▼

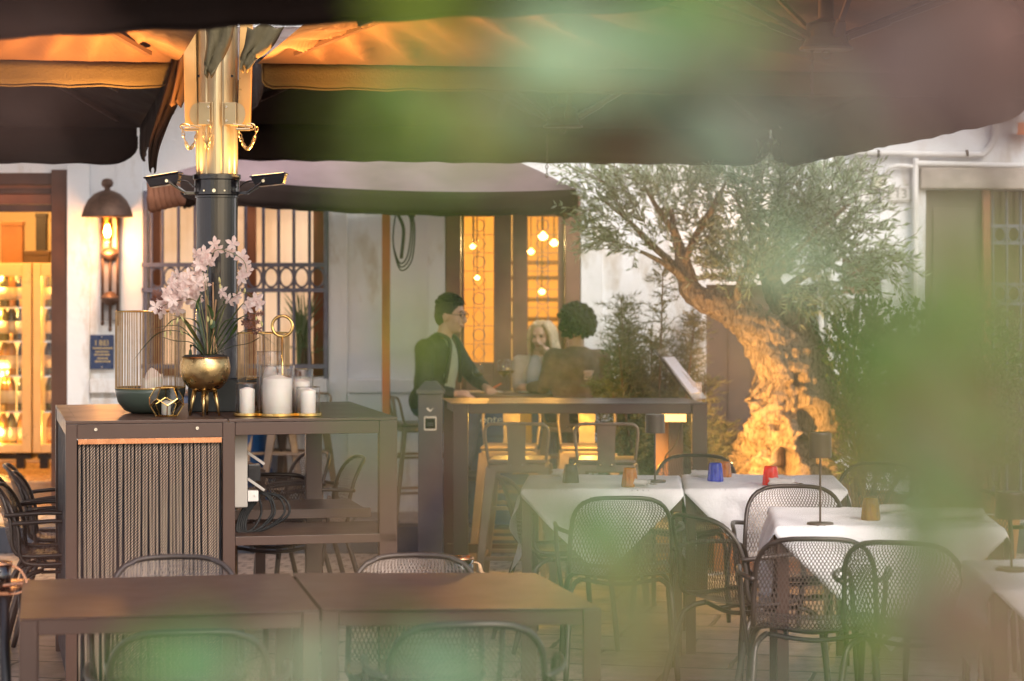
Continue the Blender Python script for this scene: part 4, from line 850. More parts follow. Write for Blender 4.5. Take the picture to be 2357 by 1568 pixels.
# ---------------------------------------------------------------- tables
def table_at(name, corners, z, thick, legw, label, cat='table', group=None, material=None, apron=None):
    """corners: near-left, near-right, far-right, far-left in world (x, y)"""
    base = Vector((sum(c[0] for c in corners)/4, sum(c[1] for c in corners)/4, 0)); e = empty(name, base); tag(e, label, cat, group)
    q = [Vector((c[0], c[1], 0))-base for c in corners]; mt = material or BROWN
    m = MB(); vs = [p+Vector((0, 0, z-.004)) for p in q]+[p+Vector((0, 0, z)) for p in q]; m.add(vs, [(3, 2, 1, 0), (4, 5, 6, 7), (0, 1, 5, 4), (1, 2, 6, 5), (2, 3, 7, 6), (3, 0, 4, 7)]); m.build('tabletop', mt, e, bevel=.001)
    cc = sum(q, Vector())/4; m = MB(); inn = [p+(cc-p).normalized()*legw*.71 for p in q]
    for i in range(4):
        a, b = inn[i], inn[(i+1) % 4]; d = (b-a).normalized(); m.beam(a+d*legw*.52+Vector((0, 0, z-.0045-thick/2)), b-d*legw*.52+Vector((0, 0, z-.0045-thick/2)), legw*.7, thick, up=(0, 0, 1))
    m.build('apron', mt, e, bevel=.002)
    ax = (q[1]-q[0]).normalized(); an = math.atan2(ax.y, ax.x)
    for p in inn: m = MB(); m.box(p+Vector((0, 0, (z-.005)/2)), (legw, legw, z-.005), an); m.build('leg', mt, e, bevel=.002)
    return e
table_at('dining_table', [(-1.386, 6.80), (-.556, 6.98), (-.722, 7.86), (-1.556, 7.69)], .74, .045, .05, 'bare brown metal table at bottom left in front of the rope screen', group='bare brown tables in front')
table_at('dining_table', [(-.548, 7.0), (.258, 7.03), (.075, 7.87), (-.713, 7.87)], .74, .045, .05, 'bare brown metal table right of the first one, bottom centre', group='bare brown tables in front')
# high bar table
hb = [(-.325, 12.9), (1.053, 12.9), (.962, 13.5), (-.392, 13.5)]
bar = table_at('bar_table', hb, 1.03, .05, .08, 'long brown bar-height table with a warm lamp fixed under its top', 'bar table')
bq = bar.location
m = MB(); m.beam(Vector((-.36, 13.42, .2))-bq, Vector((.94, 13.42, .2))-bq, .04, .05); m.build('foot_rail', BROWN, bar)
m = MB(); m.b2(Vector((.80, 13.47, .0))-bq, Vector((.92, 13.50, .97))-bq); m.build('end_panel', mat('varnished_wood_panel', (.32, .15, .06), .45, 0, .25, 4, .1, 20), bar)
m = MB(); m.b2(Vector((.80, 13.05, .925))-bq, Vector((.945, 13.2, .972))-bq); m.build('lamp_body', BROWN, bar)
m = MB(); m.b2(Vector((.805, 13.04, .93))-bq, Vector((.94, 13.19, .924))-bq); m.b2(Vector((.805, 13.046, .93))-bq, Vector((.94, 13.049, .965))-bq); m.build('lamp_diffuser', lit('bar_lamp_glow', (1, .50, .12), 2.2), bar)
spot('bar_lamp_light', (.87, 13.1, .91), (.55, 13.1, 0), 16, (1, .55, .15), 165, .6, .05)
point('bar_lamp_light', (.02, 13.44, .965), 9, (1, .55, .08), .02); point('bar_lamp_light', (.42, 13.44, .965), 8, (1, .55, .08), .02)
m = MB(); m.tube(smooth_path([Vector((.93, 13.2, .95))-bq, Vector((.9, 13.22, .8))-bq, Vector((.84, 13.25, .72))-bq, Vector((.83, 13.3, .6))-bq], 5), .004, 5); m.build('cable', DARKM, bar)

# white-clothed tables
def square_table(cx, cy_, w, d, ang, z, label, clabel, cs, rot=45, seed=1, gl='white-clothed tables'):
    c, s = math.cos(ang), math.sin(ang)
    def T(x, y): return (cx+x*c-y*s, cy_+x*s+y*c)
    t = table_at('dining_table', [T(-w/2, -d/2), T(w/2, -d/2), T(w/2, d/2), T(-w/2, d/2)], z, .05, .045, label, group=gl)
    # cloth: a rotated square draped over the top; drop follows distance past the edge
    N = 64; m = MB(); vs = []; fs = []; half = cs/2; ra = R(rot); random.seed(seed)
    for i in range(N+1):
        for j in range(N+1):
            u = (i/N-.5)*2*half; v = (j/N-.5)*2*half; x = u*math.cos(ra)-v*math.sin(ra); y = u*math.sin(ra)+v*math.cos(ra)
            ex, ey = w/2+.004, d/2+.004; ox = max(0, abs(x)-ex); oy = max(0, abs(y)-ey); drop = math.hypot(ox, oy)
            px = max(-ex, min(ex, x)); py = max(-ey, min(ey, y)); zz = z+.003
            nz_ = noise.noise(Vector((x*4+seed*9, y*4, seed)))
            if drop > 0:
                fold = .030*math.sin((x if oy > ox else y)*22+seed)*min(1, drop/.15)+.045*nz_*min(1, drop/.2)
                fl_ = .012*min(1, drop*20)+.05*drop+fold
                if oy > 0 and oy >= ox: py += math.copysign(fl_, y); px += .0
                if ox > 0 and ox > oy: px += math.copysign(fl_, x)
                if ox > 0 and oy > 0: px += math.copysign(ox*.25, x) if oy >= ox else 0; py += math.copysign(oy*.25, y) if ox > oy else 0
                zz = z+.003-drop*(.99)
            else: zz += .006*max(0, nz_)+.004*abs(noise.noise(Vector((x*3+seed, y*7, 3))))+(.0035 if abs(abs(x*.7+y*.7)-.19) < .012 or abs(abs(x*.7-y*.7)-.19) < .012 else 0)
            X, Y = px*c-py*s, px*s+py*c; vs.append((X, Y, zz))
    for i in range(N):
        for j in range(N): q = i*(N+1)+j; fs.append((q, q+N+1, q+N+2, q+1))
    m.add(vs, fs); o = m.build('tablecloth', CLOTH, None, smooth=True); o.location = (cx, cy_, 0); md = o.modifiers.new('t', 'SOLIDIFY'); md.thickness = .0012; tag(o, clabel, 'tablecloth', 'white tablecloths'); return t
square_table(.425, 11.28, .72, .78, R(-3), .745, 'table under the left white cloth, two legs showing in front', 'white cloth with pointed corner hanging at left, under the amber tumbler', 1.12, 45, 1)
square_table(1.165, 11.28, .72, .78, R(-3), .745, 'table under the middle white cloth, leg beside the left table', 'white cloth under the blue and red tumblers', 1.10, 45, 2)
square_table(1.47, 9.62, .86, .80, R(-4), .745, 'table under the right white cloth behind the two near mesh chairs', 'white cloth under the table lamp and gold-brown tumbler, long drop in front', 1.24, 45, 3)
square_table(1.80, 7.75, .60, .8, R(-4), .745, 'table at the right edge carrying the cut-off lamp', 'white cloth at the right edge under the cut-off lamp', 1.0, 45, 4)
# rear table behind the service counter
table_at('dining_table', [(-1.75, 12.0), (-1.24, 12.1), (-1.50, 13.1), (-2.1, 13.0)], .745, .04, .05, 'brown table seen through the open shelf of the counter', group='bare brown tables behind')
table_at('dining_table', [(-3.0, 11.3), (-2.4, 11.4), (-2.6, 12.3), (-3.2, 12.2)], .745, .04, .05, 'brown table behind the counter at far left with stacked chairs', group='bare brown tables behind') if False else None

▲

* **AIM**
Copy out each line exactly, without the pictures.

* **REPLY**
Continue the Blender Python script for this scene: part 4, from line 850. More parts follow. Write for Blender 4.5. Take the picture to be 2357 by 1568 pixels.
# ---------------------------------------------------------------- tables
def table_at(name, corners, z, thick, legw, label, cat='table', group=None, material=None, apron=None):
    """corners: near-left, near-right, far-right, far-left in world (x, y)"""
    base = Vector((sum(c[0] for c in corners)/4, sum(c[1] for c in corners)/4, 0)); e = empty(name, base); tag(e, label, cat, group)
    q = [Vector((c[0], c[1], 0))-base for c in corners]; mt = material or BROWN
    m = MB(); vs = [p+Vector((0, 0, z-.004)) for p in q]+[p+Vector((0, 0, z)) for p in q]; m.add(vs, [(3, 2, 1, 0), (4, 5, 6, 7), (0, 1, 5, 4), (1, 2, 6, 5), (2, 3, 7, 6), (3, 0, 4, 7)]); m.build('tabletop', mt, e, bevel=.001)
    cc = sum(q, Vector())/4; m = MB(); inn = [p+(cc-p).normalized()*legw*.71 for p in q]
    for i in range(4):
        a, b = inn[i], inn[(i+1) % 4]; d = (b-a).normalized(); m.beam(a+d*legw*.52+Vector((0, 0, z-.0045-thick/2)), b-d*legw*.52+Vector((0, 0, z-.0045-thick/2)), legw*.7, thick, up=(0, 0, 1))
    m.build('apron', mt, e, bevel=.002)
    ax = (q[1]-q[0]).normalized(); an = math.atan2(ax.y, ax.x)
    for p in inn: m = MB(); m.box(p+Vector((0, 0, (z-.005)/2)), (legw, legw, z-.005), an); m.build('leg', mt, e, bevel=.002)
    return e
table_at('dining_table', [(-1.386, 6.80), (-.556, 6.98), (-.722, 7.86), (-1.556, 7.69)], .74, .045, .05, 'bare brown metal table at bottom left in front of the rope screen', group='bare brown tables in front')
table_at('dining_table', [(-.548, 7.0), (.258, 7.03), (.075, 7.87), (-.713, 7.87)], .74, .045, .05, 'bare brown metal table right of the first one, bottom centre', group='bare brown tables in front')
# high bar table
hb = [(-.325, 12.9), (1.053, 12.9), (.962, 13.5), (-.392, 13.5)]
bar = table_at('bar_table', hb, 1.03, .05, .08, 'long brown bar-height table with a warm lamp fixed under its top', 'bar table')
bq = bar.location
m = MB(); m.beam(Vector((-.36, 13.42, .2))-bq, Vector((.94, 13.42, .2))-bq, .04, .05); m.build('foot_rail', BROWN, bar)
m = MB(); m.b2(Vector((.80, 13.47, .0))-bq, Vector((.92, 13.50, .97))-bq); m.build('end_panel', mat('varnished_wood_panel', (.32, .15, .06), .45, 0, .25, 4, .1, 20), bar)
m = MB(); m.b2(Vector((.80, 13.05, .925))-bq, Vector((.945, 13.2, .972))-bq); m.build('lamp_body', BROWN, bar)
m = MB(); m.b2(Vector((.805, 13.04, .93))-bq, Vector((.94, 13.19, .924))-bq); m.b2(Vector((.805, 13.046, .93))-bq, Vector((.94, 13.049, .965))-bq); m.build('lamp_diffuser', lit('bar_lamp_glow', (1, .50, .12), 2.2), bar)
spot('bar_lamp_light', (.87, 13.1, .91), (.55, 13.1, 0), 16, (1, .55, .15), 165, .6, .05)
point('bar_lamp_light', (.02, 13.44, .965), 9, (1, .55, .08), .02); point('bar_lamp_light', (.42, 13.44, .965), 8, (1, .55, .08), .02)
m = MB(); m.tube(smooth_path([Vector((.93, 13.2, .95))-bq, Vector((.9, 13.22, .8))-bq, Vector((.84, 13.25, .72))-bq, Vector((.83, 13.3, .6))-bq], 5), .004, 5); m.build('cable', DARKM, bar)

# white-clothed tables
def square_table(cx, cy_, w, d, ang, z, label, clabel, cs, rot=45, seed=1, gl='white-clothed tables'):
    c, s = math.cos(ang), math.sin(ang)
    def T(x, y): return (cx+x*c-y*s, cy_+x*s+y*c)
    t = table_at('dining_table', [T(-w/2, -d/2), T(w/2, -d/2), T(w/2, d/2), T(-w/2, d/2)], z, .05, .045, label, group=gl)
    # cloth: a rotated square draped over the top; drop follows distance past the edge
    N = 64; m = MB(); vs = []; fs = []; half = cs/2; ra = R(rot); random.seed(seed)
    for i in range(N+1):
        for j in range(N+1):
            u = (i/N-.5)*2*half; v = (j/N-.5)*2*half; x = u*math.cos(ra)-v*math.sin(ra); y = u*math.sin(ra)+v*math.cos(ra)
            ex, ey = w/2+.004, d/2+.004; ox = max(0, abs(x)-ex); oy = max(0, abs(y)-ey); drop = math.hypot(ox, oy)
            px = max(-ex, min(ex, x)); py = max(-ey, min(ey, y)); zz = z+.003
            nz_ = noise.noise(Vector((x*4+seed*9, y*4, seed)))
            if drop > 0:
                fold = .030*math.sin((x if oy > ox else y)*22+seed)*min(1, drop/.15)+.045*nz_*min(1, drop/.2)
                fl_ = .012*min(1, drop*20)+.05*drop+fold
                if oy > 0 and oy >= ox: py += math.copysign(fl_, y); px += .0
                if ox > 0 and ox > oy: px += math.copysign(fl_, x)
                if ox > 0 and oy > 0: px += math.copysign(ox*.25, x) if oy >= ox else 0; py += math.copysign(oy*.25, y) if ox > oy else 0
                zz = z+.003-drop*(.99)
            else: zz += .006*max(0, nz_)+.004*abs(noise.noise(Vector((x*3+seed, y*7, 3))))+(.0035 if abs(abs(x*.7+y*.7)-.19) < .012 or abs(abs(x*.7-y*.7)-.19) < .012 else 0)
            X, Y = px*c-py*s, px*s+py*c; vs.append((X, Y, zz))
    for i in range(N):
        for j in range(N): q = i*(N+1)+j; fs.append((q, q+N+1, q+N+2, q+1))
    m.add(vs, fs); o = m.build('tablecloth', CLOTH, None, smooth=True); o.location = (cx, cy_, 0); md = o.modifiers.new('t', 'SOLIDIFY'); md.thickness = .0012; tag(o, clabel, 'tablecloth', 'white tablecloths'); return t
square_table(.425, 11.28, .72, .78, R(-3), .745, 'table under the left white cloth, two legs showing in front', 'white cloth with pointed corner hanging at left, under the amber tumbler', 1.12, 45, 1)
square_table(1.165, 11.28, .72, .78, R(-3), .745, 'table under the middle white cloth, leg beside the left table', 'white cloth under the blue and red tumblers', 1.10, 45, 2)
square_table(1.47, 9.62, .86, .80, R(-4), .745, 'table under the right white cloth behind the two near mesh chairs', 'white cloth under the table lamp and gold-brown tumbler, long drop in front', 1.24, 45, 3)
square_table(1.80, 7.75, .60, .8, R(-4), .745, 'table at the right edge carrying the cut-off lamp', 'white cloth at the right edge under the cut-off lamp', 1.0, 45, 4)
# rear table behind the service counter
table_at('dining_table', [(-1.75, 12.0), (-1.24, 12.1), (-1.50, 13.1), (-2.1, 13.0)], .745, .04, .05, 'brown table seen through the open shelf of the counter', group='bare brown tables behind')
table_at('dining_table', [(-3.0, 11.3), (-2.4, 11.4), (-2.6, 12.3), (-3.2, 12.2)], .745, .04, .05, 'brown table behind the counter at far left with stacked chairs', group='bare brown tables behind') if False else None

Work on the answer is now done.